Santa Muerte may be particularly popular among sick people or those who work with them, those with dangerous jobs, migrants and immigrants, or the dispossessed; USF Professor Lois Ann Lorentzen calls her the “saint of the dispossessed, enemy of church and state.”

I’m not in the habit of doing favors of Catholic bishops–mostly because I’ve just never been all that good at handjobs–but I’ve got news for them: This is a much bigger problem for them than Satanism.

As a Satanist, I can tell you that the popular appeal of Satan as a religious figure is actually very narrow; if Santa Muerte was Satan, they wouldn’t have much to worry about.

Instead, it seems to my lay-gringo’s perspective that actually she’s a substitute for god and his various hangers-on: A better, more approachable, more populist kind of god figure, who is fulfilling the needs of worshipers in a way that their conventional religion clearly isn’t.

To a degree, this is true also of Satanism: Lots of our Bay Area Satanists are people who were at some point jilted out of mainstream religions, and a big part of the appeal of Modern Satanism is that it caters to people normally ostracized by other religious communities.

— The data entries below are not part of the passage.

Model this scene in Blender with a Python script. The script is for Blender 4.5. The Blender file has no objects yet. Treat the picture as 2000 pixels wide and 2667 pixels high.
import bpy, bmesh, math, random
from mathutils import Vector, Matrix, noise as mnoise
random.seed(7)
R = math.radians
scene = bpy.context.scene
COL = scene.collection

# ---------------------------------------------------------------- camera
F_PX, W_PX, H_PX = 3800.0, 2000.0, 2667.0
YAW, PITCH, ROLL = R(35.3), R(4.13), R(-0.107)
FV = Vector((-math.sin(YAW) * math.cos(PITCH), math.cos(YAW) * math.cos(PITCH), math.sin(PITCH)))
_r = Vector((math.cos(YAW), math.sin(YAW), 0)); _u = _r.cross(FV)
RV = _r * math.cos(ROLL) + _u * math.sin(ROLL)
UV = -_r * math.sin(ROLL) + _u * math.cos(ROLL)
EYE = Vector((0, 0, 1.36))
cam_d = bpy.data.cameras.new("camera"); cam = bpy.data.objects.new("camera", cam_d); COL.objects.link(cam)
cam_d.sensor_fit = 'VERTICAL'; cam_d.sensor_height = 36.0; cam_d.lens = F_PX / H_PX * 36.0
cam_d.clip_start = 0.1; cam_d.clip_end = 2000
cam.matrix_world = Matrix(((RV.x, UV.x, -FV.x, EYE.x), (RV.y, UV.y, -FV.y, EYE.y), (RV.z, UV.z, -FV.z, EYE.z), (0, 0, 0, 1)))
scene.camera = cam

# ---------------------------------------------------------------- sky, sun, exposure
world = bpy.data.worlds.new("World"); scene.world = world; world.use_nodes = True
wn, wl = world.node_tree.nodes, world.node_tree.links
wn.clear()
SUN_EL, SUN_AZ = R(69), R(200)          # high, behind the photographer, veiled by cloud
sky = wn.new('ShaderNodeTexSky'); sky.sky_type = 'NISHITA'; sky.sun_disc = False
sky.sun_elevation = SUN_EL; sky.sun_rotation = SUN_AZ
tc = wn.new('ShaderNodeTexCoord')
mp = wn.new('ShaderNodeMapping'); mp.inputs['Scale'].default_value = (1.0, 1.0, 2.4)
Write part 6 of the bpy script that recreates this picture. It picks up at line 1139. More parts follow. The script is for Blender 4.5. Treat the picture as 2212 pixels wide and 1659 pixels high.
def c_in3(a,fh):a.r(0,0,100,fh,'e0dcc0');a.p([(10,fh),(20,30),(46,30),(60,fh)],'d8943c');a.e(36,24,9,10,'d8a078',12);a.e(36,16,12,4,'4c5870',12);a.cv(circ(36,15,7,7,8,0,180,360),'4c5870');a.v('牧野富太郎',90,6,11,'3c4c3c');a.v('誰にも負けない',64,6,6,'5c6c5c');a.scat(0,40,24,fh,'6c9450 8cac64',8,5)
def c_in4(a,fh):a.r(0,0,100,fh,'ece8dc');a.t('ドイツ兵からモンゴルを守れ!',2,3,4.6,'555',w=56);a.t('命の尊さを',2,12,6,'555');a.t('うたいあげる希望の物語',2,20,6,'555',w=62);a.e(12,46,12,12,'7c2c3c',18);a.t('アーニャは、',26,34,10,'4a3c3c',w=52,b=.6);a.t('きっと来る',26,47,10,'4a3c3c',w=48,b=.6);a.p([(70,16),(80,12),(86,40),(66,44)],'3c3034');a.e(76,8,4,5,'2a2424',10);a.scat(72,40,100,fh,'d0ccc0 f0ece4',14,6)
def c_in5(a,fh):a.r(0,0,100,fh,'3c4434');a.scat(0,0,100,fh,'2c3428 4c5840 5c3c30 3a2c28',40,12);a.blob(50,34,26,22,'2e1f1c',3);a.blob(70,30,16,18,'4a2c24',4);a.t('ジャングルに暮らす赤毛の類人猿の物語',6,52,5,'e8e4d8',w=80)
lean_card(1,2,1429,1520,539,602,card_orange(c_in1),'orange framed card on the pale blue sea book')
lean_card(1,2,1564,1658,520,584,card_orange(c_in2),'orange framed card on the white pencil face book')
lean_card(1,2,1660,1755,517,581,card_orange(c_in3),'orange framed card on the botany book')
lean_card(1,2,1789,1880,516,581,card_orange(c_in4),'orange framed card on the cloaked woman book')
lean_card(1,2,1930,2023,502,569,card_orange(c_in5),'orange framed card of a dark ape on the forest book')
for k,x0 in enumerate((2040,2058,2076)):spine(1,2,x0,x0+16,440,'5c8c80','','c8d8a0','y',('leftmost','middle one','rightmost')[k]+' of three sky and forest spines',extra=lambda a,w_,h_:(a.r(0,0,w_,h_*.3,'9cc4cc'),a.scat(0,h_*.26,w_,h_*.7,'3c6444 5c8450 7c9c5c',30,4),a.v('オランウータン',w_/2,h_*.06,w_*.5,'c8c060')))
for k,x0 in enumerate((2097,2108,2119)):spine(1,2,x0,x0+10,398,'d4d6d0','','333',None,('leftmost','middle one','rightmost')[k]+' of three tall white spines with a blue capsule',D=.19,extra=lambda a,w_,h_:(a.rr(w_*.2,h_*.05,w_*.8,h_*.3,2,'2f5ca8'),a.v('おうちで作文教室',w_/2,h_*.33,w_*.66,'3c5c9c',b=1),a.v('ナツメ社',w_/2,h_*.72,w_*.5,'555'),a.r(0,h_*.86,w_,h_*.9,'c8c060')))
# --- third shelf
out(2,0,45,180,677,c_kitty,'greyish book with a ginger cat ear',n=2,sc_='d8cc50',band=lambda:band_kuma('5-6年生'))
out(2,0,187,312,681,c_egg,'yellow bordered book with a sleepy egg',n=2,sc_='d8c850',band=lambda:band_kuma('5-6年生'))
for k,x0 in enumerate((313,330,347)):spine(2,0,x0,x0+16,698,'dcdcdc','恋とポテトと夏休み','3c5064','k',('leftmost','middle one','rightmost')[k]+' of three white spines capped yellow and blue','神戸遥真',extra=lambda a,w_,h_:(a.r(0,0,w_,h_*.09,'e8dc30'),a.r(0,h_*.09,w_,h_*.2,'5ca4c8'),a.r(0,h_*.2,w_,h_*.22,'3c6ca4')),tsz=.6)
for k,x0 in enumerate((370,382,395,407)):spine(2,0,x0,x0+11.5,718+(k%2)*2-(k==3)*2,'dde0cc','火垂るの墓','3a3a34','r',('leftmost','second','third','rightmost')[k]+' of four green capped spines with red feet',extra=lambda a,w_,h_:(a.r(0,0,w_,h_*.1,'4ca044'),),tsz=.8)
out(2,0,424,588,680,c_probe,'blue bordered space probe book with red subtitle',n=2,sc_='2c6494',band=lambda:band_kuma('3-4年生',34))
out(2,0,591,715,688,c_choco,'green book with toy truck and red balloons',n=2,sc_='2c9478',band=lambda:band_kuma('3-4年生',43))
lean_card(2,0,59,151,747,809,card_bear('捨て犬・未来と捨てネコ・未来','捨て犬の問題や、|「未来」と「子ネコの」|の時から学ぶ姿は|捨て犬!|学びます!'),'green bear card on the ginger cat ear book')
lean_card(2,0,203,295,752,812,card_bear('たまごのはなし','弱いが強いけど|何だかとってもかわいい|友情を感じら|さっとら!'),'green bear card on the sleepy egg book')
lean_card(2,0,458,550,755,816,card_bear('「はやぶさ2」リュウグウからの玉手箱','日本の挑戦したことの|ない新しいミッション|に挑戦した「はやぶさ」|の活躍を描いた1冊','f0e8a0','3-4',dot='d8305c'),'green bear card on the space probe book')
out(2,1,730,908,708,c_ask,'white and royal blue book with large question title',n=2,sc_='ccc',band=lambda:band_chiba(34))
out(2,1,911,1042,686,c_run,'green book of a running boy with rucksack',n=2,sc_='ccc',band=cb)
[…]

But of course, while Santa Muerte seems to be popular amongst neopagans and, yes, certain Satanists, she is, seemingly, mostly the alternative not for people outside of major religion but rather for those still on the inside.

And that’s what really scares churchy types: Not the devil, but instead the glaring evidence that in this day and age, they’re not getting the job done for anybody.


“I’ll be here when you’re ready for me.”